Output the full listing below exactly, without the pictures.

------------------------

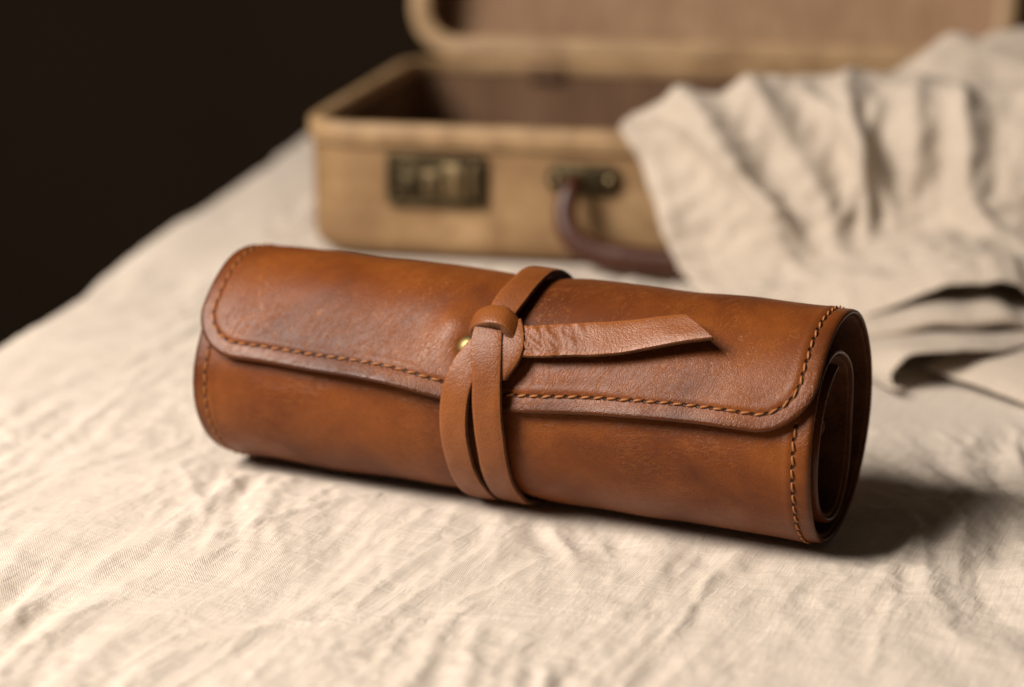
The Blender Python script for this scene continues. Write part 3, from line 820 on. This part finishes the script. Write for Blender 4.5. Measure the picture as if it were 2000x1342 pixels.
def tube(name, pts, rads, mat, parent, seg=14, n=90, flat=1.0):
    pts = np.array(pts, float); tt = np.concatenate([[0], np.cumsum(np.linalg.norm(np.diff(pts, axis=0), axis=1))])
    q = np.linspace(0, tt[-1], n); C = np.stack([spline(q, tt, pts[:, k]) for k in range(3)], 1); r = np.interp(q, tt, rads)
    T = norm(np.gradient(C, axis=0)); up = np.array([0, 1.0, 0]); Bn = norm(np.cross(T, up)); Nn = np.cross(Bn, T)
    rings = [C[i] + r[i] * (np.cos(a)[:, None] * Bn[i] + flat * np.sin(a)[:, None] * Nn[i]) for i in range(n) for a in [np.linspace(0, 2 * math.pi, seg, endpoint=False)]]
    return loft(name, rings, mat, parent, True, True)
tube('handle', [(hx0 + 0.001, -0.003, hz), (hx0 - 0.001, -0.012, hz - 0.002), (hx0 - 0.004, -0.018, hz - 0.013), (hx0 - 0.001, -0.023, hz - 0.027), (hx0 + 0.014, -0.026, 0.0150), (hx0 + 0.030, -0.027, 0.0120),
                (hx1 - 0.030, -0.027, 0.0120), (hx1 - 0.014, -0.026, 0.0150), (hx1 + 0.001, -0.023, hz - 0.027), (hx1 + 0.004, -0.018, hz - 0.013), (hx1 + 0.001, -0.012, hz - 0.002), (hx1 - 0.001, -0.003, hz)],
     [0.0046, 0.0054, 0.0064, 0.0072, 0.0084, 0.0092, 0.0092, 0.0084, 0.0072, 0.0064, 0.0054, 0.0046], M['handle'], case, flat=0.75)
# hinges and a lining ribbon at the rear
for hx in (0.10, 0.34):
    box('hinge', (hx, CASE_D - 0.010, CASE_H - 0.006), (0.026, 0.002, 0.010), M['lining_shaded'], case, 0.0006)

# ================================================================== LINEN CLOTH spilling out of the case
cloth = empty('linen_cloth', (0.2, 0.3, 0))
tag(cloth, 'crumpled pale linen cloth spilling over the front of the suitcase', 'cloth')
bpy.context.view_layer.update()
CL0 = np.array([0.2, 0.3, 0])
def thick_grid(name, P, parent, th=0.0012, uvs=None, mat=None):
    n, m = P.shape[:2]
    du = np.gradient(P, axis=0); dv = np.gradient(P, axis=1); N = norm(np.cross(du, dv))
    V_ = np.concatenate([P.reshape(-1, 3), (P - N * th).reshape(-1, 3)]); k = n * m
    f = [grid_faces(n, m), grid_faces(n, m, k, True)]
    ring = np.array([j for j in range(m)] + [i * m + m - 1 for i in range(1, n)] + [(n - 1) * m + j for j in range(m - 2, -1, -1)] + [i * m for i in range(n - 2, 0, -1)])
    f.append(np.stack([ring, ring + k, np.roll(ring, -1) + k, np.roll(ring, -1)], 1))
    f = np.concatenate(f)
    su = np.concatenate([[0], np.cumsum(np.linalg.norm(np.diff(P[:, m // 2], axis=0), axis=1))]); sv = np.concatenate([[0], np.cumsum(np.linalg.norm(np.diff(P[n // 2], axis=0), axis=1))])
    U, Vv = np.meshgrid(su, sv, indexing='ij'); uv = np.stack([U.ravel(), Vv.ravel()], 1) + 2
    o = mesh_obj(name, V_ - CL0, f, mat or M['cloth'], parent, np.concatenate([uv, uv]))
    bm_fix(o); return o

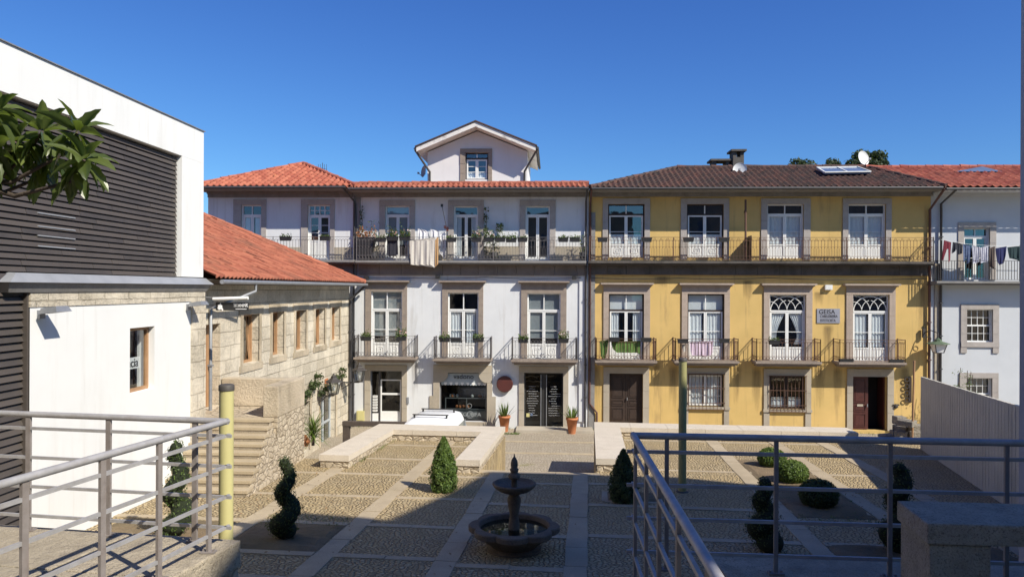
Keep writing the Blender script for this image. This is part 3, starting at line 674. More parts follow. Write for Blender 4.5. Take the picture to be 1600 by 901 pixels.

------------------------

## [Answer to this problem]
The Blender Python script for this scene continues. Write part 3, from line 820 on. This part finishes the script. Write for Blender 4.5. Measure the picture as if it were 2000x1342 pixels.
def tube(name, pts, rads, mat, parent, seg=14, n=90, flat=1.0):
    pts = np.array(pts, float); tt = np.concatenate([[0], np.cumsum(np.linalg.norm(np.diff(pts, axis=0), axis=1))])
    q = np.linspace(0, tt[-1], n); C = np.stack([spline(q, tt, pts[:, k]) for k in range(3)], 1); r = np.interp(q, tt, rads)
    T = norm(np.gradient(C, axis=0)); up = np.array([0, 1.0, 0]); Bn = norm(np.cross(T, up)); Nn = np.cross(Bn, T)
    rings = [C[i] + r[i] * (np.cos(a)[:, None] * Bn[i] + flat * np.sin(a)[:, None] * Nn[i]) for i in range(n) for a in [np.linspace(0, 2 * math.pi, seg, endpoint=False)]]
    return loft(name, rings, mat, parent, True, True)
tube('handle', [(hx0 + 0.001, -0.003, hz), (hx0 - 0.001, -0.012, hz - 0.002), (hx0 - 0.004, -0.018, hz - 0.013), (hx0 - 0.001, -0.023, hz - 0.027), (hx0 + 0.014, -0.026, 0.0150), (hx0 + 0.030, -0.027, 0.0120),
                (hx1 - 0.030, -0.027, 0.0120), (hx1 - 0.014, -0.026, 0.0150), (hx1 + 0.001, -0.023, hz - 0.027), (hx1 + 0.004, -0.018, hz - 0.013), (hx1 + 0.001, -0.012, hz - 0.002), (hx1 - 0.001, -0.003, hz)],
     [0.0046, 0.0054, 0.0064, 0.0072, 0.0084, 0.0092, 0.0092, 0.0084, 0.0072, 0.0064, 0.0054, 0.0046], M['handle'], case, flat=0.75)
# hinges and a lining ribbon at the rear
for hx in (0.10, 0.34):
    box('hinge', (hx, CASE_D - 0.010, CASE_H - 0.006), (0.026, 0.002, 0.010), M['lining_shaded'], case, 0.0006)

# ================================================================== LINEN CLOTH spilling out of the case
cloth = empty('linen_cloth', (0.2, 0.3, 0))
tag(cloth, 'crumpled pale linen cloth spilling over the front of the suitcase', 'cloth')
bpy.context.view_layer.update()
CL0 = np.array([0.2, 0.3, 0])
def thick_grid(name, P, parent, th=0.0012, uvs=None, mat=None):
    n, m = P.shape[:2]
    du = np.gradient(P, axis=0); dv = np.gradient(P, axis=1); N = norm(np.cross(du, dv))
    V_ = np.concatenate([P.reshape(-1, 3), (P - N * th).reshape(-1, 3)]); k = n * m
    f = [grid_faces(n, m), grid_faces(n, m, k, True)]
    ring = np.array([j for j in range(m)] + [i * m + m - 1 for i in range(1, n)] + [(n - 1) * m + j for j in range(m - 2, -1, -1)] + [i * m for i in range(n - 2, 0, -1)])
    f.append(np.stack([ring, ring + k, np.roll(ring, -1) + k, np.roll(ring, -1)], 1))
    f = np.concatenate(f)
    su = np.concatenate([[0], np.cumsum(np.linalg.norm(np.diff(P[:, m // 2], axis=0), axis=1))]); sv = np.concatenate([[0], np.cumsum(np.linalg.norm(np.diff(P[n // 2], axis=0), axis=1))])
    U, Vv = np.meshgrid(su, sv, indexing='ij'); uv = np.stack([U.ravel(), Vv.ravel()], 1) + 2
    o = mesh_obj(name, V_ - CL0, f, mat or M['cloth'], parent, np.concatenate([uv, uv]))
    bm_fix(o); return o

Keep writing the Blender script for this image. This is part 3, starting at line 674. More parts follow. Write for Blender 4.5. Take the picture to be 1600 by 901 pixels.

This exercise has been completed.